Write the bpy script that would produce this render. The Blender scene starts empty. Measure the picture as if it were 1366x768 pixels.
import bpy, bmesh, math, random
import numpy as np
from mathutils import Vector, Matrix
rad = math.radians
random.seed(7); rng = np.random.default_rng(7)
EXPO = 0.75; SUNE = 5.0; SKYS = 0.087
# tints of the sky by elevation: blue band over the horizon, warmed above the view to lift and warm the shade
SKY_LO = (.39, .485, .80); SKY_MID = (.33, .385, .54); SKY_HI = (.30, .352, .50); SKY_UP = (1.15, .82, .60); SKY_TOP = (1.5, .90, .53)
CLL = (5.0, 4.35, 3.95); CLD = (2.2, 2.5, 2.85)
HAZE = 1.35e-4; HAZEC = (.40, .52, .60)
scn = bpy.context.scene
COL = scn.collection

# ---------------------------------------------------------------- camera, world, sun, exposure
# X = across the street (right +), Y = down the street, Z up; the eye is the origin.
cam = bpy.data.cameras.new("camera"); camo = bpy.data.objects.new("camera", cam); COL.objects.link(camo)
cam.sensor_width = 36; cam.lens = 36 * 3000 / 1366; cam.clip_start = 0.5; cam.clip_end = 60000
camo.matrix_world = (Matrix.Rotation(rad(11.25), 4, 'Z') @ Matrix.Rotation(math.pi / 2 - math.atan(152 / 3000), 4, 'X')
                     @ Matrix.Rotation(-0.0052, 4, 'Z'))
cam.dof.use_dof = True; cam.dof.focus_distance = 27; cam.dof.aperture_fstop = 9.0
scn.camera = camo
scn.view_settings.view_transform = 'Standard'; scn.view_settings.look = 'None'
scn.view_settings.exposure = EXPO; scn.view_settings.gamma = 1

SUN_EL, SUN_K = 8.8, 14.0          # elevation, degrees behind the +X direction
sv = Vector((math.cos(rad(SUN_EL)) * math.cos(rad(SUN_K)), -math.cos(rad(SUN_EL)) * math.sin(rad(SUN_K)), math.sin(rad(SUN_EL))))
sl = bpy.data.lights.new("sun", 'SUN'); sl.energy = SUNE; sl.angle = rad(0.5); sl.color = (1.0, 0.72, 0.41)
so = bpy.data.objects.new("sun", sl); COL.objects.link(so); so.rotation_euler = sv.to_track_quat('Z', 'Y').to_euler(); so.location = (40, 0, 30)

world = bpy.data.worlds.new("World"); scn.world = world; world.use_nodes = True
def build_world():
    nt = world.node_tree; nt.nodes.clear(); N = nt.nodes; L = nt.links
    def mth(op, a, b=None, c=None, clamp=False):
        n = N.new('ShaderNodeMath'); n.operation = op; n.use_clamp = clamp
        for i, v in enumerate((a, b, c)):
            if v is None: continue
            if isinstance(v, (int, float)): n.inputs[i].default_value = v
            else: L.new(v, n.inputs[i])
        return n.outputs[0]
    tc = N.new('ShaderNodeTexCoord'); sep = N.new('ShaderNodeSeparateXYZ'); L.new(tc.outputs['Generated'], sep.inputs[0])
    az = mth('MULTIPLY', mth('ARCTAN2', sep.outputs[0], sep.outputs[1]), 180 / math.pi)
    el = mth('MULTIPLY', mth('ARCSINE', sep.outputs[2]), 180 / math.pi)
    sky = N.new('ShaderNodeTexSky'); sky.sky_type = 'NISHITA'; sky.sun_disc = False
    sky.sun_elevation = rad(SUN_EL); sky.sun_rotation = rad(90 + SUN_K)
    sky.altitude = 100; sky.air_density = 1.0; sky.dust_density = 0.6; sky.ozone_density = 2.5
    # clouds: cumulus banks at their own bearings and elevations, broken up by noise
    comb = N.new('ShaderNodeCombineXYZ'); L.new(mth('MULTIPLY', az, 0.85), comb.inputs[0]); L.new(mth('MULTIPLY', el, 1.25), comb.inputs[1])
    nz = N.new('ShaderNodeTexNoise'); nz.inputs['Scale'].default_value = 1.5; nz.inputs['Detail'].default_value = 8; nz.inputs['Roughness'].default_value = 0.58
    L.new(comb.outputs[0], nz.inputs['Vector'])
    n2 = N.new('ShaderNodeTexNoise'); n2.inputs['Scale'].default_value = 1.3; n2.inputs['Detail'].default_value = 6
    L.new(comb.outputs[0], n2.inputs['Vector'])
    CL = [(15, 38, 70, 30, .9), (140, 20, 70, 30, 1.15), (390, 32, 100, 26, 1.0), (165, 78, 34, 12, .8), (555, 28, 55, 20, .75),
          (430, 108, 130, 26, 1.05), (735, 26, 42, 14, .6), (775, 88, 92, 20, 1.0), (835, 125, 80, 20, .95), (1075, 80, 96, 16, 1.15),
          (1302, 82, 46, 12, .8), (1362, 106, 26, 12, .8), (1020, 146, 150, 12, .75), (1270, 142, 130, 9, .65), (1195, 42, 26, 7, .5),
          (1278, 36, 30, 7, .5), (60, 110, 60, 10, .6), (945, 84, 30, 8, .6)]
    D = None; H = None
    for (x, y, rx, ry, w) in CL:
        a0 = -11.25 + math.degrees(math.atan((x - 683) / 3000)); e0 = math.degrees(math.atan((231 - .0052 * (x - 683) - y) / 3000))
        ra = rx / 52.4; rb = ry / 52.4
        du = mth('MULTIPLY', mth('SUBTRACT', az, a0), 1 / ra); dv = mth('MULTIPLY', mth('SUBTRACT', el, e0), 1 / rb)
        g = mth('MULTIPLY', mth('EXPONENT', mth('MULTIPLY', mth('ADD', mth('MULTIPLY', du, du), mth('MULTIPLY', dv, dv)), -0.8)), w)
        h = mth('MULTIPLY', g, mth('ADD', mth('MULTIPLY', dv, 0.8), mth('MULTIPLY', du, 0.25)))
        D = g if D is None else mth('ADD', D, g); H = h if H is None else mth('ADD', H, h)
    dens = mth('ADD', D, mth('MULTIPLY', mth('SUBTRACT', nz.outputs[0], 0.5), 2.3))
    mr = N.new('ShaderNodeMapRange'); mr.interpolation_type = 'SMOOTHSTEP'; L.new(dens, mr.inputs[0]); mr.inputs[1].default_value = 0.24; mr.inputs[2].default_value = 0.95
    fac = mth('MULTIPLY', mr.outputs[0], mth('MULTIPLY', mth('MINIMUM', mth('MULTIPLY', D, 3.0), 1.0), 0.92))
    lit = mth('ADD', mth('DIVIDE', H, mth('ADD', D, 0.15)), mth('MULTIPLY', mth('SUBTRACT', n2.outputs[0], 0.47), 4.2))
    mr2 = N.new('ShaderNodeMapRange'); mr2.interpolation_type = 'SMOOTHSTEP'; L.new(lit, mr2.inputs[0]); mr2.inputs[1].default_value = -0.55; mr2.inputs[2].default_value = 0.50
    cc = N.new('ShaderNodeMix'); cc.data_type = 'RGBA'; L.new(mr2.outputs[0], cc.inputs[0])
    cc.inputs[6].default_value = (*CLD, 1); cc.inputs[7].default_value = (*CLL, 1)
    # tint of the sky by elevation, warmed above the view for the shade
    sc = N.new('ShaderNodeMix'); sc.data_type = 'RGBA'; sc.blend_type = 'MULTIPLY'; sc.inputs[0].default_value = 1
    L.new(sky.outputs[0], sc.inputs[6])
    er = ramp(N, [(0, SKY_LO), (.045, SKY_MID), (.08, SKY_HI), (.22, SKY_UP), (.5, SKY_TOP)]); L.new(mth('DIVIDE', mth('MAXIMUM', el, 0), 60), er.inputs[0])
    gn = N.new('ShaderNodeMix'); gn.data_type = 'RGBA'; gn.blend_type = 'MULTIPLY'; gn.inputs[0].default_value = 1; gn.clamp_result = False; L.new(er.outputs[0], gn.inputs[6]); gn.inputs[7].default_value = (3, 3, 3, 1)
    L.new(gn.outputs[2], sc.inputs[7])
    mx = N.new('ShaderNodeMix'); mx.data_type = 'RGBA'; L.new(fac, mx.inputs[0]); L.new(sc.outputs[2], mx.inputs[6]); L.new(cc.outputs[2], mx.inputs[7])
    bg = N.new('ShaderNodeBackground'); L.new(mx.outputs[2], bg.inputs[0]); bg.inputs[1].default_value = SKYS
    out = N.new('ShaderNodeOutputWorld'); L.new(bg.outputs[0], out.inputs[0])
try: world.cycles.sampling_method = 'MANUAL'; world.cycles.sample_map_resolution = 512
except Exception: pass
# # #
◆ Objective
In this exercise, copy only the lines from the opening line of the material through the line where "COL = scn.collection" appears.

◆ Written solution
Write the bpy script that would produce this render. The Blender scene starts empty. Measure the picture as if it were 1366x768 pixels.
import bpy, bmesh, math, random
import numpy as np
from mathutils import Vector, Matrix
rad = math.radians
random.seed(7); rng = np.random.default_rng(7)
EXPO = 0.75; SUNE = 5.0; SKYS = 0.087
# tints of the sky by elevation: blue band over the horizon, warmed above the view to lift and warm the shade
SKY_LO = (.39, .485, .80); SKY_MID = (.33, .385, .54); SKY_HI = (.30, .352, .50); SKY_UP = (1.15, .82, .60); SKY_TOP = (1.5, .90, .53)
CLL = (5.0, 4.35, 3.95); CLD = (2.2, 2.5, 2.85)
HAZE = 1.35e-4; HAZEC = (.40, .52, .60)
scn = bpy.context.scene
COL = scn.collection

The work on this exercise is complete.